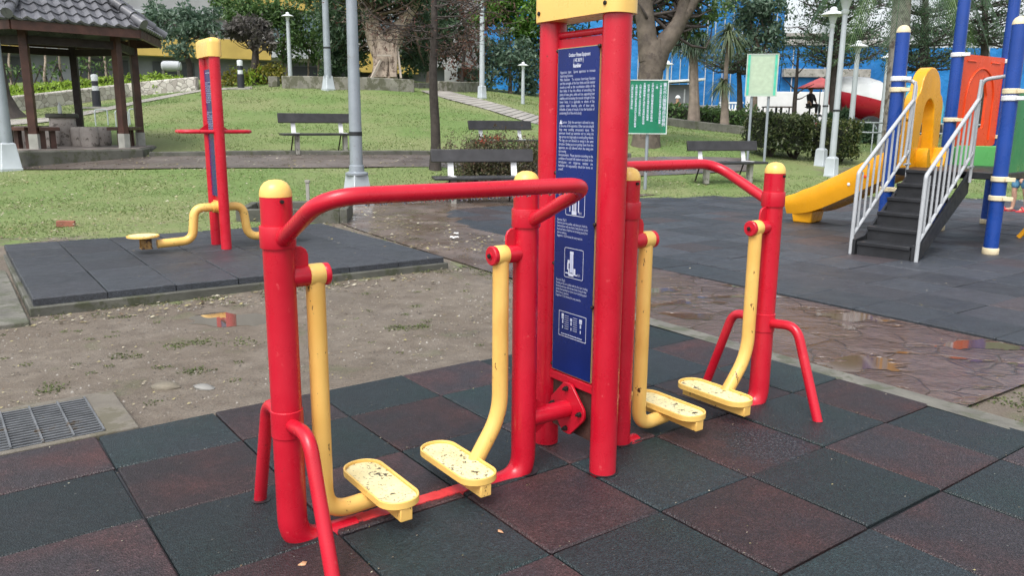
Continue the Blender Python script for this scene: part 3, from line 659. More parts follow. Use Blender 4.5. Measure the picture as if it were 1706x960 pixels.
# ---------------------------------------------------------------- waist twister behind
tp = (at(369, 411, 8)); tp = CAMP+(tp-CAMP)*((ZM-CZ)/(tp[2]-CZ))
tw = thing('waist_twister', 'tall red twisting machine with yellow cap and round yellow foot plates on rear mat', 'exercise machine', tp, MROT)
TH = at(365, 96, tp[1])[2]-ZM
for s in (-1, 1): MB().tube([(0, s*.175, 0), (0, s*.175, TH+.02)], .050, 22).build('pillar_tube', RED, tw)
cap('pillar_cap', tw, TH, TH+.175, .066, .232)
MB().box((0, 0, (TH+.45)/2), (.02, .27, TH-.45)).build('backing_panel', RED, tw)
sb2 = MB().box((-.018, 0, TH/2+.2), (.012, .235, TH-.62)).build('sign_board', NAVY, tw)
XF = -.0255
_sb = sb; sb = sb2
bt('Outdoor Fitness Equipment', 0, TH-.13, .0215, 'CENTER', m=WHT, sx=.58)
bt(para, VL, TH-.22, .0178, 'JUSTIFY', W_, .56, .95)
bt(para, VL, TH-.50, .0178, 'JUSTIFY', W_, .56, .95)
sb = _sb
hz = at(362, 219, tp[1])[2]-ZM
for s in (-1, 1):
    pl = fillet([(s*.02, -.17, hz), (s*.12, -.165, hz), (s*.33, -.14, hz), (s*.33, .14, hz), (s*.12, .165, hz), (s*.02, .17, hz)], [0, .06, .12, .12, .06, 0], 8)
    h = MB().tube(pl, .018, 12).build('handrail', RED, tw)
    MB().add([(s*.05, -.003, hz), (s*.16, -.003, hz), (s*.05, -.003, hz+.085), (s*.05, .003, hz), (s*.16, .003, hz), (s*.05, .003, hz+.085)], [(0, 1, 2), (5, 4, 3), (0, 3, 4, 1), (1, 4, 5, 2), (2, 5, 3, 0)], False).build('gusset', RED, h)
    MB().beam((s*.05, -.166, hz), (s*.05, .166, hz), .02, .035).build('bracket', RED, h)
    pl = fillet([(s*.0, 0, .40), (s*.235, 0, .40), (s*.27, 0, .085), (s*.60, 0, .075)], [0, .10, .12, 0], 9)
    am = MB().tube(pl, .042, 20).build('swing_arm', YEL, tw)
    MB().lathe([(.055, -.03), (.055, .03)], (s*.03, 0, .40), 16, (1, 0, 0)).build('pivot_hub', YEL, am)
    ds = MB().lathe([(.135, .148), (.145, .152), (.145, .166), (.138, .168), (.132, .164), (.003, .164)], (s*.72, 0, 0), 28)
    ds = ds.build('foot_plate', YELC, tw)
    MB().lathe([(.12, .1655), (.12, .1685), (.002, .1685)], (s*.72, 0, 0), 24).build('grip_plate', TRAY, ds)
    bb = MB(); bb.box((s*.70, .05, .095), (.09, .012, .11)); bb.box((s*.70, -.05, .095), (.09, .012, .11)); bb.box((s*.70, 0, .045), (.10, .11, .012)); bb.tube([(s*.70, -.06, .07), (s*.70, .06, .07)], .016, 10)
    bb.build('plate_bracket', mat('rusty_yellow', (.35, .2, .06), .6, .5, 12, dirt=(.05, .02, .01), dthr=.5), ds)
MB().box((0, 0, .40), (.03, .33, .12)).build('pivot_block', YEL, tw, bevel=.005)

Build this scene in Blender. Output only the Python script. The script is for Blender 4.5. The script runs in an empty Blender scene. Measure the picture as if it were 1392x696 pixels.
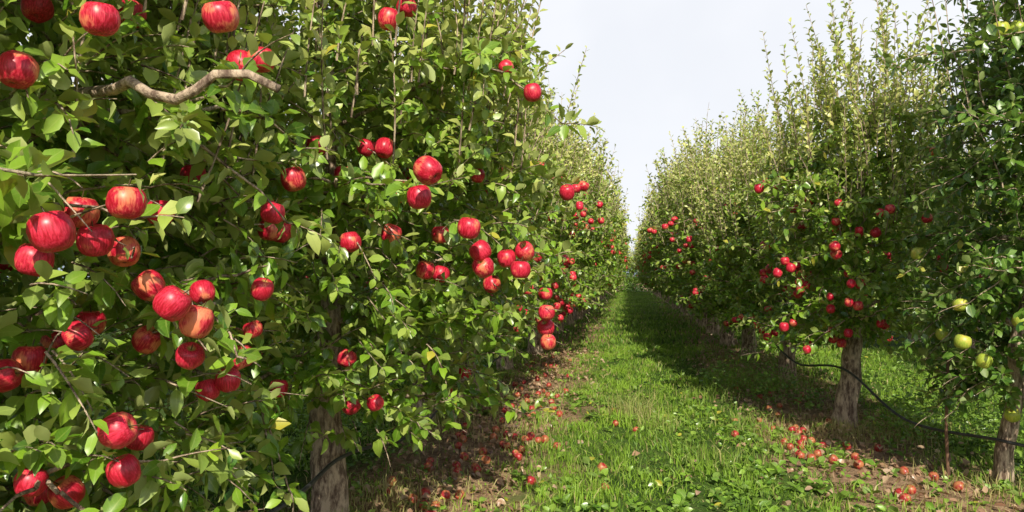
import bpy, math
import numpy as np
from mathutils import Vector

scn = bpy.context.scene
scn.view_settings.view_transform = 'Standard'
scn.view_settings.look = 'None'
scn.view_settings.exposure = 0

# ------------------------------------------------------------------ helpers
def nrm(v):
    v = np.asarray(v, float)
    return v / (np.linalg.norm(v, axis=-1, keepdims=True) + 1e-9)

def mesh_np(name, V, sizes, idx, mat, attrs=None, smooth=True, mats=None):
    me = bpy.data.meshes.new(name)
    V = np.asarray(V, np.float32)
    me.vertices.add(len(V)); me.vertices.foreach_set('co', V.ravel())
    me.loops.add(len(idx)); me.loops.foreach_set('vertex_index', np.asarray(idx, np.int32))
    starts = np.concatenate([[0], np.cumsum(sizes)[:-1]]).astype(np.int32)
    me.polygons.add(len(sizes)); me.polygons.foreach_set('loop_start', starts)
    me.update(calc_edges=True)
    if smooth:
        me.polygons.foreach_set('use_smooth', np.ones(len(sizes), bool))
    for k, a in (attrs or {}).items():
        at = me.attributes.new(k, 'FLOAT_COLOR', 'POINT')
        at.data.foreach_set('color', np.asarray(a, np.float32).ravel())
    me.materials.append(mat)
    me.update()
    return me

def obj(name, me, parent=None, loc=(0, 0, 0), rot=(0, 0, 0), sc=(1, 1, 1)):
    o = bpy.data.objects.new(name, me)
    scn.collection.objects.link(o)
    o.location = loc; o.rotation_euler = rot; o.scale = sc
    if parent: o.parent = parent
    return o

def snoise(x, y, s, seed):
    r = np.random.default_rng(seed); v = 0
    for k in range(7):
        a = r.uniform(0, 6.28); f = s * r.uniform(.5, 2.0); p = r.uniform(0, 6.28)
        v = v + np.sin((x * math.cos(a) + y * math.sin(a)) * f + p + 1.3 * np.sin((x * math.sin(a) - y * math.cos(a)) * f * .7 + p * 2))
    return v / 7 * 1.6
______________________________
**GOAL:**
Which lines in the data above contain "from"? Show each one.

**EXPECTED ANSWER:**
Continue the Blender Python script for this scene: part 3, from line 659. More parts follow. Use Blender 4.5. Measure the picture as if it were 1706x960 pixels.
from mathutils import Vector